Mas há outras fontes e outras lições que vieram de mais longe, no percurso do Prémio Secil 2008: as da dupla suíça Herzog & de Meuron, cujo atelier Nuno Brandão Costa frequentou entre 1991-93, num estágio quando ainda era estudante. "Foi uma experiência que me marcou muito. Nessa altura, eles não eram ainda muito conhecidos; estavam numa fase de grande reacção ao pós-modernismo, e construíam uma arquitectura que se baseava na tradição local suíça e, ao mesmo tempo, dava uma resposta muito abstracta à realidade", recorda.

Dos arquitectos suíços, o Edifício Viriato denota influências nas suas composições geométricas e arquitectónicas, admite Nuno Brandão Costa. De Siza, também é possível ver nele o jogo das grandes superfícies brancas, ora opacas, ora abertas em amplas janelas, com soluções de luz aproveitando os ângulos de uma estrutura trapezoidal, que dialoga simultaneamente com o alinhamento da velha fábrica geminada e com a linha de fuga da rua que passa ao lado.

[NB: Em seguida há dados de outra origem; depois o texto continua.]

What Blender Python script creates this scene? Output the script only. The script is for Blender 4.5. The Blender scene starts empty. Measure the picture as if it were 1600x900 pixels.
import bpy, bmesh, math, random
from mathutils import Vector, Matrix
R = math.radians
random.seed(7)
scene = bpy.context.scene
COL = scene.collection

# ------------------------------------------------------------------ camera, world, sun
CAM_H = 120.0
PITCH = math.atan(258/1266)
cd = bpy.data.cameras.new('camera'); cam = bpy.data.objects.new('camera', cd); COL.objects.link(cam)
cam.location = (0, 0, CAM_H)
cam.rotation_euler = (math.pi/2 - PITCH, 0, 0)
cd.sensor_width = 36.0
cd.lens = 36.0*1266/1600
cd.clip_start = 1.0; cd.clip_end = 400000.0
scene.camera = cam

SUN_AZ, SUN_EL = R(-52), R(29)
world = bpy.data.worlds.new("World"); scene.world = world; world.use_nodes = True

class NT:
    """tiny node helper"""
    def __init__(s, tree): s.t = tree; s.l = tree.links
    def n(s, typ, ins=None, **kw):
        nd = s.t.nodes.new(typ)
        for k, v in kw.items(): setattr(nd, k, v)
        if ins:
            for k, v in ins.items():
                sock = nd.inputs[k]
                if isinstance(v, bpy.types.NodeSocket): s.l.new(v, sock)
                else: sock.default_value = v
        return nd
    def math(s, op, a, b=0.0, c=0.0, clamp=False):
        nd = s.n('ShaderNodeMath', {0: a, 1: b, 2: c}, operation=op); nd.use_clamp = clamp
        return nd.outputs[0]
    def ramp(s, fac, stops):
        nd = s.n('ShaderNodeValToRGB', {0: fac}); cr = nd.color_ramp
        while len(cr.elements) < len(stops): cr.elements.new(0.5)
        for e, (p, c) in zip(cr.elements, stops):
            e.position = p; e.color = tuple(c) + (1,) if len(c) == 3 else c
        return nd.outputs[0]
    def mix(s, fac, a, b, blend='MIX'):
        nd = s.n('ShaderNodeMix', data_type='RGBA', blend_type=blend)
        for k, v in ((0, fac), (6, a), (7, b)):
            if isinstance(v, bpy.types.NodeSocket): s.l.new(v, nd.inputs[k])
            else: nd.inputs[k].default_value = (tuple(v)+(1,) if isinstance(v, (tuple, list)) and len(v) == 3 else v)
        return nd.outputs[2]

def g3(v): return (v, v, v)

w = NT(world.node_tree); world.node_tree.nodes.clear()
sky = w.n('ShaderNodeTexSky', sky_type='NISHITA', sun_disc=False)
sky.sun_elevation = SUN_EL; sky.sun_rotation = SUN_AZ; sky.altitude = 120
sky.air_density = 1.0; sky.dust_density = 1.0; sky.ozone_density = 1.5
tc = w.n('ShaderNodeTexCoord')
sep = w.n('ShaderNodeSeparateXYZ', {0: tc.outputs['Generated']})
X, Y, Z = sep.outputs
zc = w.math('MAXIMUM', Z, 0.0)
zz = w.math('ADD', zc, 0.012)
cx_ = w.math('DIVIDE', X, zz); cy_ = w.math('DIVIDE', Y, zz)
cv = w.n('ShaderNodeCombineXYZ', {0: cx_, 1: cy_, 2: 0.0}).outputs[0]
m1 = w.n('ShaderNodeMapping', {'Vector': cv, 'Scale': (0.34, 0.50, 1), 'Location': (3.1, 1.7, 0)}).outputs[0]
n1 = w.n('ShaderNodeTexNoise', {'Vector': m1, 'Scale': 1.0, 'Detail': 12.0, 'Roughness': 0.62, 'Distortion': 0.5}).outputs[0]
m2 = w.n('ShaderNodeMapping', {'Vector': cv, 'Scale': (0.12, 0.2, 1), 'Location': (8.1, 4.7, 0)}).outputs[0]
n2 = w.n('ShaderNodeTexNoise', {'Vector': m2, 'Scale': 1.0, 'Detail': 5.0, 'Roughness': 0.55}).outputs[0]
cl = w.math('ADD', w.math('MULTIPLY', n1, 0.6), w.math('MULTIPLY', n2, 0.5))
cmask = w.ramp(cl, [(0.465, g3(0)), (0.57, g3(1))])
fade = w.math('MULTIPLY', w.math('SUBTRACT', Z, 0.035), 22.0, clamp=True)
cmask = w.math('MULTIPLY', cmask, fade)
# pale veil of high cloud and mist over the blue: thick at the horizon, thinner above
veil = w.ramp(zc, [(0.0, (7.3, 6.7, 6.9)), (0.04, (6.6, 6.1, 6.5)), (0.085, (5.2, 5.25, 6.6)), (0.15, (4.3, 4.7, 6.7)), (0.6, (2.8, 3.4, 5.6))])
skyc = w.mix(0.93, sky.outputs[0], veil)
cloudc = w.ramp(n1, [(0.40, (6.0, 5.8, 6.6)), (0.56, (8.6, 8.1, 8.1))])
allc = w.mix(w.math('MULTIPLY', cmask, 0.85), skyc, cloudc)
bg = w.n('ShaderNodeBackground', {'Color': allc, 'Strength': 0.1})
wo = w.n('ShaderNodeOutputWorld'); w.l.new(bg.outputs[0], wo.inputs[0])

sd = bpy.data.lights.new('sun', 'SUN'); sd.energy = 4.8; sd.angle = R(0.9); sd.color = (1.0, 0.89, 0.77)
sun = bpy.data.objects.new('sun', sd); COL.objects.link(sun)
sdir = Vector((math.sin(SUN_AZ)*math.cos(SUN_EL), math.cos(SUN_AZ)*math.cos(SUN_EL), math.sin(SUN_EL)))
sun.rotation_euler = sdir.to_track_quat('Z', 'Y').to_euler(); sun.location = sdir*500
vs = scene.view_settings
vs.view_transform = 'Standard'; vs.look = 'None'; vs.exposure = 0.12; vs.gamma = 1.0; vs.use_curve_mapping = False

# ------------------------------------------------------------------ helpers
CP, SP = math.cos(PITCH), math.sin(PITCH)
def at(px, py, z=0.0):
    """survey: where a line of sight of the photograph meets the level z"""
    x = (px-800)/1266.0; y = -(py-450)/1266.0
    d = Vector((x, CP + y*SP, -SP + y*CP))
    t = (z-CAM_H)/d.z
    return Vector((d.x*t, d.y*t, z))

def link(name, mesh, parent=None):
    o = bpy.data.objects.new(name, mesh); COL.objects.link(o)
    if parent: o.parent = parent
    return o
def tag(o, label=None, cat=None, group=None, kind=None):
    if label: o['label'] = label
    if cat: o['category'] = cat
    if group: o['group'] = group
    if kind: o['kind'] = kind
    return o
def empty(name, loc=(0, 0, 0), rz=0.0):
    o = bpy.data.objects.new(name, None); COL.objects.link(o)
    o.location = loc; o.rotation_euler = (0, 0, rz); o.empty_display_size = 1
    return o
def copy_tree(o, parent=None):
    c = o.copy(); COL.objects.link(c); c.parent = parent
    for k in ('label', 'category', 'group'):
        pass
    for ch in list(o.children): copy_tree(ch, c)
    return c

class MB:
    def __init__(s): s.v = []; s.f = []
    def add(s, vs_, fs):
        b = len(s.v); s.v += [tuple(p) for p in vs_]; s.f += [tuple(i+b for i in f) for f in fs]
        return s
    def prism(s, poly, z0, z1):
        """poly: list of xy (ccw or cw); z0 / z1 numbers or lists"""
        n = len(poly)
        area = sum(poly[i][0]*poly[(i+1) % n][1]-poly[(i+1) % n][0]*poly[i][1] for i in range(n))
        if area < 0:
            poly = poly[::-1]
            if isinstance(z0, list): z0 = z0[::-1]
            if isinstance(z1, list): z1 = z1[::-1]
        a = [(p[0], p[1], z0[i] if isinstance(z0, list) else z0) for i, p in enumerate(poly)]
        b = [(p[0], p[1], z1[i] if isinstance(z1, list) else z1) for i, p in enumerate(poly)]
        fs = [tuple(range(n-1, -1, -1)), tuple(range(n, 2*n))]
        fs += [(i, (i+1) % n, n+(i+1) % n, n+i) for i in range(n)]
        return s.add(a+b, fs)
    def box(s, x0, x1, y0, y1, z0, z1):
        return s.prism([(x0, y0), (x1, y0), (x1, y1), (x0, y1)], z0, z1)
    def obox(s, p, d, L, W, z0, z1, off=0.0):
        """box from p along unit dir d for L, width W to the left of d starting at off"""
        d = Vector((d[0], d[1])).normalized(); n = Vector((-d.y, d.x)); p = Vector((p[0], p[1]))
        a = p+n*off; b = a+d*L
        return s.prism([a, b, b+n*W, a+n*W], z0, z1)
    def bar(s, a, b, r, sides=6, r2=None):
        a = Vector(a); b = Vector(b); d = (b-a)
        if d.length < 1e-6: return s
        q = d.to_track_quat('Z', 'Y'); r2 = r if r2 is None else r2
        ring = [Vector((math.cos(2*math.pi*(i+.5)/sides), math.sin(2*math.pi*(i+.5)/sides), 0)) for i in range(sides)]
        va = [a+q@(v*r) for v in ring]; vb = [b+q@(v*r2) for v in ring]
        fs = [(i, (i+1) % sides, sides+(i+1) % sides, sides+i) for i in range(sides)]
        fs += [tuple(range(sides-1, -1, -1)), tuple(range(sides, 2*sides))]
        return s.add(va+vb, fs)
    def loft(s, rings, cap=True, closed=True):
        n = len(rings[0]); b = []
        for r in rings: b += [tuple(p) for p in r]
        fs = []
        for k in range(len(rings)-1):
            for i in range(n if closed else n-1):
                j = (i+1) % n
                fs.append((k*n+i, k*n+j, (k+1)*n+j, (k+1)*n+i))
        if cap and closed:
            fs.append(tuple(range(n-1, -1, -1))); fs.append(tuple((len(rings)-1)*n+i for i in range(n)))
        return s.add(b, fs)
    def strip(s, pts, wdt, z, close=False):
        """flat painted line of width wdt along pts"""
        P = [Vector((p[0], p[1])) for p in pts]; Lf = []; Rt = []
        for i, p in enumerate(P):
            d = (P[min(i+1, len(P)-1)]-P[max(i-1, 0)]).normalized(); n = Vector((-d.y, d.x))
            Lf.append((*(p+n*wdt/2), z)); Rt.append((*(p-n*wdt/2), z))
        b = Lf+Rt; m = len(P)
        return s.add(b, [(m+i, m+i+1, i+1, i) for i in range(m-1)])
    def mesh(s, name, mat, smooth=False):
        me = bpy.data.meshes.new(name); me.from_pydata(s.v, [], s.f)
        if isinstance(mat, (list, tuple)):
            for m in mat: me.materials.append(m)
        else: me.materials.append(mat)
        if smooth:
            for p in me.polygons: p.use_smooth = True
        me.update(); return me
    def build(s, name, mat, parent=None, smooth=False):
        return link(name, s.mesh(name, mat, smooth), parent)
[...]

Este diálogo com a realidade envolvente, Nuno Brandão Costa vai poder prolongá-lo através de um novo edifício, com área prevista de 7000 m2, que ele está já a projectar para nova ampliação da Viriato Hotel Concept. Nesta empresa, pensa-se que a melhor forma de desafiar a crise económica actual "é investir e apostar no futuro", diz Carla Rocha, directora comercial e filha do proprietário da fábrica, que actualmente dá trabalho a 140 trabalhadores directos e a três centenas indirectamente.

"Os arquitectos, sobretudo os de formação mais generalista como eu, têm tendência para encarar os projectos todos da mesma maneira, independentemente do programa e da escala." Mas um cliente que apresenta "um programa ambicioso, claro e inteligente", diz, é sempre a melhor forma de enfrentar um território à partida pouco favorável à arte da arquitectura, como o é uma zona industrial.